Let $f(x)$ be a real valued, differentiable function such that for any $x,y \in \mathbb{R}$,$f(x+y)=f(x)f(y)$. Suppose there exist $a,b$ such that $f(a)\neq 0, f'(b)>0$.
Show that $f(x)$ is a monotonic function
I tried to use the Cauchy equation result to get: $f(x)=p^x$ for some $p>1$.
I would like to know if there are simpler methods.
Note that $\frac{f(x+h)-f(x)}{h}=f(x)\frac{f(h)-f(0)}{h}$, so $f'(x) = f(x)f'(0)$, and that $f$ is a positive function.
Putting these two together gives $f'(b) = f(b)f'(0)>0$, so $f'(0)>0$. Thus for any $x$, $f'(x) \geq 0$ so the function is monotone increasing.
Differentiate your equation w.r.t. $x$ and (after that) set $ x=0$. This gives $f'(y) = f'(0) f(y)$ for all $y$ and thus $f(y) = f(0) e^{f'(0) y}$ or all $y$. This should allow you to complete the proof.
EDIT: Even without ODE, consider
$$ \frac{d}{dx} \frac{f(x)}{e^{f'(0)x}} = \frac{f'(x) e^{f'(0)x} - f(x) f'(0) e^{f'(0)x}}{e^{2f'(0)x}} = 0, $$
which implies the above formula for $f(y)$.
Watch out: Is there a name for function with the exponential property $f(x+y)=f(x) \cdot f(y)$?
Now assuming $f(x)$ is differentiable and continious we have that only $f(x) = e^{cx}$ statisfy the equation, but $e^{cx}$ strictly increasing and hence strictly monotone.
The conditions $f(x+y)=f(x)f(y)$ and $f(a)\neq 0$ imply that $f(x)\neq 0$ for all $x\in\mathbb R$. Since $f$ is continuous, you can assume that $f$ is strictly positive (or consider $-f$ if $f$ is negative instead). Consider then the function $g(x)=\ln(f(x))$, which satisfies $$g(x+y)=g(x)+g(y),\;\;g'(x)=f'(x)/f(x).$$ Now, $g'(x+y)=\partial_x g(x+y)=g'(x)$, so $$0<f'(b)/f(b)=g'(b)=g'(b+(x-b))=g'(x)$$ for all $x\in\mathbb R$. In particular, $g$ is strictly increasing, and so is $f=\exp\circ g$.

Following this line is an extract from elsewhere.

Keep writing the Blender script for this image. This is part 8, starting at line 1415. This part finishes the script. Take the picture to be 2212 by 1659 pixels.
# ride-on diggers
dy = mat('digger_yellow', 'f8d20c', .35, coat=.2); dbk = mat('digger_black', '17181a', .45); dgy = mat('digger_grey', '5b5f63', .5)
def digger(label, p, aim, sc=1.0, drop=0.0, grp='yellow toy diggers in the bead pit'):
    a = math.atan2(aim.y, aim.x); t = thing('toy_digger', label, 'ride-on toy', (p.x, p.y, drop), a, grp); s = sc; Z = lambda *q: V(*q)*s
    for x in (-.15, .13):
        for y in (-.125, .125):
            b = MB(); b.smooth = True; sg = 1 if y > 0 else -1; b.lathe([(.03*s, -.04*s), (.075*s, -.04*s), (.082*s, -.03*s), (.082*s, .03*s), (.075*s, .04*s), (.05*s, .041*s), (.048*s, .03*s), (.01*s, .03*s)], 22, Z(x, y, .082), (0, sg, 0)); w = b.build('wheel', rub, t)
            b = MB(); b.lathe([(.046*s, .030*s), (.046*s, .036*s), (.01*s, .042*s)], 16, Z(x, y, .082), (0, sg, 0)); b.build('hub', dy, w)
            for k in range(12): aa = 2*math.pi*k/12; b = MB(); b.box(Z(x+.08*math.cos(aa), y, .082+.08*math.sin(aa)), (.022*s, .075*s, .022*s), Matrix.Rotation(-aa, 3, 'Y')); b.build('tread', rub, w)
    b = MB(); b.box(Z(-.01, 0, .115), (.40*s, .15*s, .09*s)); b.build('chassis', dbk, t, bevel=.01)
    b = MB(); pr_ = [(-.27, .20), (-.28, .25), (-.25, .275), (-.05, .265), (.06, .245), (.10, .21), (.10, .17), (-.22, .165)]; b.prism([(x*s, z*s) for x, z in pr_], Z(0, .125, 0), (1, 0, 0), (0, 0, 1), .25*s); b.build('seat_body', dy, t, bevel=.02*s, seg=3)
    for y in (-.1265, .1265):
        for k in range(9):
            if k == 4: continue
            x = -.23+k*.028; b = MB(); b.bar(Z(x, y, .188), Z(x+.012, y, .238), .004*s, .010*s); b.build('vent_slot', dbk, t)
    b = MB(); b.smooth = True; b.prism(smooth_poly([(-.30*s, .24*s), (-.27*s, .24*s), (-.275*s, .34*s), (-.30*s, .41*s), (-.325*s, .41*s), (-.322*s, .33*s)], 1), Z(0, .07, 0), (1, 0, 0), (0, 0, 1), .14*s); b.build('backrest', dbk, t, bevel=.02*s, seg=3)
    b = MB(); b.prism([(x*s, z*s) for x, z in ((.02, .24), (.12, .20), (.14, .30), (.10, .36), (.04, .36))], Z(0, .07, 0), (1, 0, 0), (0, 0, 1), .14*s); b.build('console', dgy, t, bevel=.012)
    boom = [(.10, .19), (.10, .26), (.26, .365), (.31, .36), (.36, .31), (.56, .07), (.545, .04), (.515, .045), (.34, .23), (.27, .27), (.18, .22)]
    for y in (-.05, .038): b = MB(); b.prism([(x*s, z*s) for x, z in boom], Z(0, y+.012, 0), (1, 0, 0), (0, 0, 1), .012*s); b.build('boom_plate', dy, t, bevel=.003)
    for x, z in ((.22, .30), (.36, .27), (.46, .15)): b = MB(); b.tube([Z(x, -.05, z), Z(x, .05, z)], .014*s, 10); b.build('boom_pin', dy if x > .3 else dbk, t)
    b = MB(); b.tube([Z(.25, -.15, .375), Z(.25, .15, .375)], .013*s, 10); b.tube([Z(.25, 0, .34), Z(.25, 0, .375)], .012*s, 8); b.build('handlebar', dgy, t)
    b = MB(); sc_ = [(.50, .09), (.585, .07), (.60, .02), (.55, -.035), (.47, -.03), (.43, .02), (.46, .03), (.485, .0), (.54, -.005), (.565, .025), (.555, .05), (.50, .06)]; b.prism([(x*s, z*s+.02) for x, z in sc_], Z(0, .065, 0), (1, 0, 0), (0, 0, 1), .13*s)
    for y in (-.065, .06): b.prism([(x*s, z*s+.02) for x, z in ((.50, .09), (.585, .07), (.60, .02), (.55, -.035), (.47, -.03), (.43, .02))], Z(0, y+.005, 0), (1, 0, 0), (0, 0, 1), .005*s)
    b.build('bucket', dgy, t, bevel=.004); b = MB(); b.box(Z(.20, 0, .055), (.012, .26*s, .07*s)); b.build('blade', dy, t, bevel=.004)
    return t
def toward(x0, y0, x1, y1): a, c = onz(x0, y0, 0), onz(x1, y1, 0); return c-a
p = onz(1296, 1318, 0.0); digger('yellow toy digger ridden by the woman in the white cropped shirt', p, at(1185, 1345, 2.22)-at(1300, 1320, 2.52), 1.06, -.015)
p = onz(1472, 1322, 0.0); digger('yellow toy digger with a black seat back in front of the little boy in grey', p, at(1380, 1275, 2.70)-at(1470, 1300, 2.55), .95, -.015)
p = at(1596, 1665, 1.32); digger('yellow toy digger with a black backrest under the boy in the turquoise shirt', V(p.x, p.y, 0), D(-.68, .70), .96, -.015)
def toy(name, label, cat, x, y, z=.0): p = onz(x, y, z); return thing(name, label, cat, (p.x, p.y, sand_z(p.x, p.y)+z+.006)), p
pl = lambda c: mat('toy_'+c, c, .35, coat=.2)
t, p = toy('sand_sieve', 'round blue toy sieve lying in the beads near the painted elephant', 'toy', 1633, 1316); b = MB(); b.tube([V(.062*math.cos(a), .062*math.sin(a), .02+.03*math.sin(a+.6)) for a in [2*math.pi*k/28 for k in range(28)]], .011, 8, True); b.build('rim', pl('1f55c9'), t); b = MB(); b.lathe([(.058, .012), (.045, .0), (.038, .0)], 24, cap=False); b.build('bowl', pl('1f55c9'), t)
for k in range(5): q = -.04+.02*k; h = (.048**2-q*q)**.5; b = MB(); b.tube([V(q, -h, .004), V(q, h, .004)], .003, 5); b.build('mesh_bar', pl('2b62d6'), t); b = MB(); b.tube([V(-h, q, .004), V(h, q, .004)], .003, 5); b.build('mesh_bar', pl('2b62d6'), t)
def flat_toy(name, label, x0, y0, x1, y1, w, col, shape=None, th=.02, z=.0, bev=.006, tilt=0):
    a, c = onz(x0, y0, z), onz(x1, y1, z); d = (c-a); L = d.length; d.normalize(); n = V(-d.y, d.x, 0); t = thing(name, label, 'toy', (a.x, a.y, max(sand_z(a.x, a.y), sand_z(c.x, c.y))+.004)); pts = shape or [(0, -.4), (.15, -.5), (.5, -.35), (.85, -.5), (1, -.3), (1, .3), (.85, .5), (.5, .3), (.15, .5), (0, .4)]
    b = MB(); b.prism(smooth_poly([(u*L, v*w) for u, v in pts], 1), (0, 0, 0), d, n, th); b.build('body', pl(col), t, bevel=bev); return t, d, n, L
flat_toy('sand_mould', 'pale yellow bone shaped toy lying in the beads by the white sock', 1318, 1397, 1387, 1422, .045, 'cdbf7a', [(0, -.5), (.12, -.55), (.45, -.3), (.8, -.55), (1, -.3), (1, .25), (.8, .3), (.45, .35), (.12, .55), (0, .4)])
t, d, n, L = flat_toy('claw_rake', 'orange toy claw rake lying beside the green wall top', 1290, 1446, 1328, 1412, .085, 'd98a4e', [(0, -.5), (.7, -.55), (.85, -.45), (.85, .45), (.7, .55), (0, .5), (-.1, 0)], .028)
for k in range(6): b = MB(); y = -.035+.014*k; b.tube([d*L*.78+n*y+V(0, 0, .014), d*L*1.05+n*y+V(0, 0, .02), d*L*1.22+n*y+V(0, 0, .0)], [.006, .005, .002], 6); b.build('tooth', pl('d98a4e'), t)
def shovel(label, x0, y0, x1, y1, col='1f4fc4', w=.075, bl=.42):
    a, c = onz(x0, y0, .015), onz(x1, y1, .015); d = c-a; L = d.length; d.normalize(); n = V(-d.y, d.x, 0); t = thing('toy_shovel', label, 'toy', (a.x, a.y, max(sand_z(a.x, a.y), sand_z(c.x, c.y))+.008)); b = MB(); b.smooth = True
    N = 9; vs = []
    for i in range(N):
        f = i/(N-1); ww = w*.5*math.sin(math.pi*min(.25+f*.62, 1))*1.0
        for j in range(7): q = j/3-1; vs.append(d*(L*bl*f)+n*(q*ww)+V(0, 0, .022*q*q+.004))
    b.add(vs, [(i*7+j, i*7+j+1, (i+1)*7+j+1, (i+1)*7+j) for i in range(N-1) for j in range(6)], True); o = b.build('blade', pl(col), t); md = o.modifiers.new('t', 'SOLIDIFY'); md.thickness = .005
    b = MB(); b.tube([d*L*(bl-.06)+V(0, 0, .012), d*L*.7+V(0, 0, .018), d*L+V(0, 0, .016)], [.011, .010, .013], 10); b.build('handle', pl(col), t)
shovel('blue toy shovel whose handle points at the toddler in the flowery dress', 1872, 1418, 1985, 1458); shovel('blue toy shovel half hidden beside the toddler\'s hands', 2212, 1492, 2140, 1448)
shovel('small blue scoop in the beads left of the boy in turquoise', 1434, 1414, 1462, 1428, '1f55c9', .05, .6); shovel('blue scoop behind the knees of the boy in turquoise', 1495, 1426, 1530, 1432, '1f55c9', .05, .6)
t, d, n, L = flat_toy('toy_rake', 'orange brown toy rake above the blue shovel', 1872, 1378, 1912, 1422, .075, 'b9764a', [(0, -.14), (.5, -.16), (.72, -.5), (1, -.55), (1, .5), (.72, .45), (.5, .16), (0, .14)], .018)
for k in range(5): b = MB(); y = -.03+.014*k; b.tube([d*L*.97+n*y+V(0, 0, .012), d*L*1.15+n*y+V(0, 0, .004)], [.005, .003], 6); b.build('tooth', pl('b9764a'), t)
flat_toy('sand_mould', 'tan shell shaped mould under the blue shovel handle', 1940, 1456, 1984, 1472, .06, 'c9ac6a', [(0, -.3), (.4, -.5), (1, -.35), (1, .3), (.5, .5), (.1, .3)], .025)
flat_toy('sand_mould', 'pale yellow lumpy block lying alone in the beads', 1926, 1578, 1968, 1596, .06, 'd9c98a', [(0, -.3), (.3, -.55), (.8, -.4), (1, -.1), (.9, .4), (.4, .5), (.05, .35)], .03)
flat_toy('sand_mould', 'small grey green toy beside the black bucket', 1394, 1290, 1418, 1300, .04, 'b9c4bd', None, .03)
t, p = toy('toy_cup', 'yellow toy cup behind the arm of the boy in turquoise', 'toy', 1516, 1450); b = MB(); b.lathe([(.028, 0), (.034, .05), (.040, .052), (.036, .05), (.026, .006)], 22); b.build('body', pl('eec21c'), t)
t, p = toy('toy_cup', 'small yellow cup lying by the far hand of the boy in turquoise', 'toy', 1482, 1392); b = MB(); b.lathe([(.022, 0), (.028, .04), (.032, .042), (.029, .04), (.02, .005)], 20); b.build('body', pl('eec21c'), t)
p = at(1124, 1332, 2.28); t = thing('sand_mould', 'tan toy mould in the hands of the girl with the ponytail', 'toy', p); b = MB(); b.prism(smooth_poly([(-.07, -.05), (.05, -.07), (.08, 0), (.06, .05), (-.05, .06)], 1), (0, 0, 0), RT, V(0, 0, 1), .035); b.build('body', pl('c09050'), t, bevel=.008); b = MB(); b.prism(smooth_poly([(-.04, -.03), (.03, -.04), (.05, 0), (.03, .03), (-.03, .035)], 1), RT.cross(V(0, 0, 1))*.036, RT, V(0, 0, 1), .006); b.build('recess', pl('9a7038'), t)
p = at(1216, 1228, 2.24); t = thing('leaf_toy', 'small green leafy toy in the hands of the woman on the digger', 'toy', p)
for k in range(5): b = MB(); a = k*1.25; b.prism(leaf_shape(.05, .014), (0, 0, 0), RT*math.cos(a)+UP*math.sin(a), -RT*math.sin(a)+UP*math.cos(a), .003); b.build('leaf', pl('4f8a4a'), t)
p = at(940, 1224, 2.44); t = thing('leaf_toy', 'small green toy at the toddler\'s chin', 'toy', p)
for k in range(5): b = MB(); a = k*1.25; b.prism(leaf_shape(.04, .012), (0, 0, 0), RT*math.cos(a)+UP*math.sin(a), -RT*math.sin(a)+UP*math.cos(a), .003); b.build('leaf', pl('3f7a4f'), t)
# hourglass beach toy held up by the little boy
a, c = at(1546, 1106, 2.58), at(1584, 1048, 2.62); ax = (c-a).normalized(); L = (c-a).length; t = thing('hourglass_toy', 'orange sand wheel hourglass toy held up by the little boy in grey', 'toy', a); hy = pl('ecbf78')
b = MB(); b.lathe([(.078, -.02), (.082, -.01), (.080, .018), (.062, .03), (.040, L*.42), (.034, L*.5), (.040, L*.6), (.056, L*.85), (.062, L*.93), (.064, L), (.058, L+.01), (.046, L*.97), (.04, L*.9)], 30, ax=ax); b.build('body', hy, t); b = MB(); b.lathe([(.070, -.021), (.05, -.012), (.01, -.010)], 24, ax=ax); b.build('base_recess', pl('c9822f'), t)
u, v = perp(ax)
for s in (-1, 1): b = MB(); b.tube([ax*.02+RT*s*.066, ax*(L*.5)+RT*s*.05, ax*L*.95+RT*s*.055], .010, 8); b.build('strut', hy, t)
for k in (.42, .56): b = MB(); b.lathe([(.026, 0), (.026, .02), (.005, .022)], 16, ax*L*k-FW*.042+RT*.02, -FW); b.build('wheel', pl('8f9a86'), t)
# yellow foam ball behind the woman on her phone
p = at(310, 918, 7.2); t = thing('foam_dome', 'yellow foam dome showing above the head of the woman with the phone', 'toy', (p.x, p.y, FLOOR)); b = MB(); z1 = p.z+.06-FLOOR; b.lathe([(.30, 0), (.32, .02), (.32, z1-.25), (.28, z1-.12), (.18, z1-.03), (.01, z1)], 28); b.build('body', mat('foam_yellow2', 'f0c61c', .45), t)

I will give it a try - without the idea that $f(x) = a \exp(x)$...
Let $f(x)$ be a real valued, differentiable function such that for any $x,y \in \mathbb{R} ,f(x+y)=f(x)f(y)$. Suppose there exist $a,b$ such that $f(a) \ne 0$ ,$f'(b) > 0$.
Show that $f(x)$ is a monotonic function
We have
$$\forall\ x \in \mathbb{R} : f(x) \in \mathbb{R},\tag{1}$$ $$\forall\ x,y \in \mathbb{R} : f(x+y) = f(x) f(y),\tag{2}$$ $$\exists\ a \in \mathbb{R} : f(a) \ne 0,\tag{3}$$ $$\exists\ b \in \mathbb{R} : f'(b) > 0.\tag{4}$$
First
$$ f(x) = f\left( \frac{x}{2} + \frac{x}{2} \right) = f^2\left( \frac{x}{2} \right) \ge 0.\tag{5} $$
Second
$$\Big\{ \exists\ y: f(y) = 0 \Rightarrow \forall\ x: f(x) = f(x-y) f(y) = 0 \Big\} \tag{6} $$
$$\Downarrow$$
$$\Big\{ \exists\ y: f(y) \ne 0 \Rightarrow \forall\ x: f(x) \ne 0 \Big\},\tag{7} $$
whence $f(x) \ne 0$, because $f(a) \ne 0$. Combination of $(5)$ and $(7)$ yields
$$ f(x) > 0.\tag{8} $$
Third
$$ f'(x) = \lim_{y \rightarrow 0} \frac{ f(x + \color{red}{y}) - f(x + \color{blue}{0})}{y} = f(x) \lim_{y \rightarrow 0} \frac{ f(\color{red}{y}) - f(\color{blue}{0})}{y} = f(x) f'(0),\tag{9} $$
whence
$$ f'(0) = \frac{f'(x)}{f(x)}.\tag{10} $$
As $f'(b) > 0$ and $f(b) > 0$ from $(8)$, we obtain
$$f'(0) > 0.\tag{11}$$
Fourth
As $f(x) > 0 $ from $(8)$ and $f'(0) > 0$ from $(11)$, we obtain
$$ f'(x) > 0,\tag{12} $$
from $(9)$.
Conclusion:
As $f'(x) > 0$, the function $f(x)$ is monotonic. QED.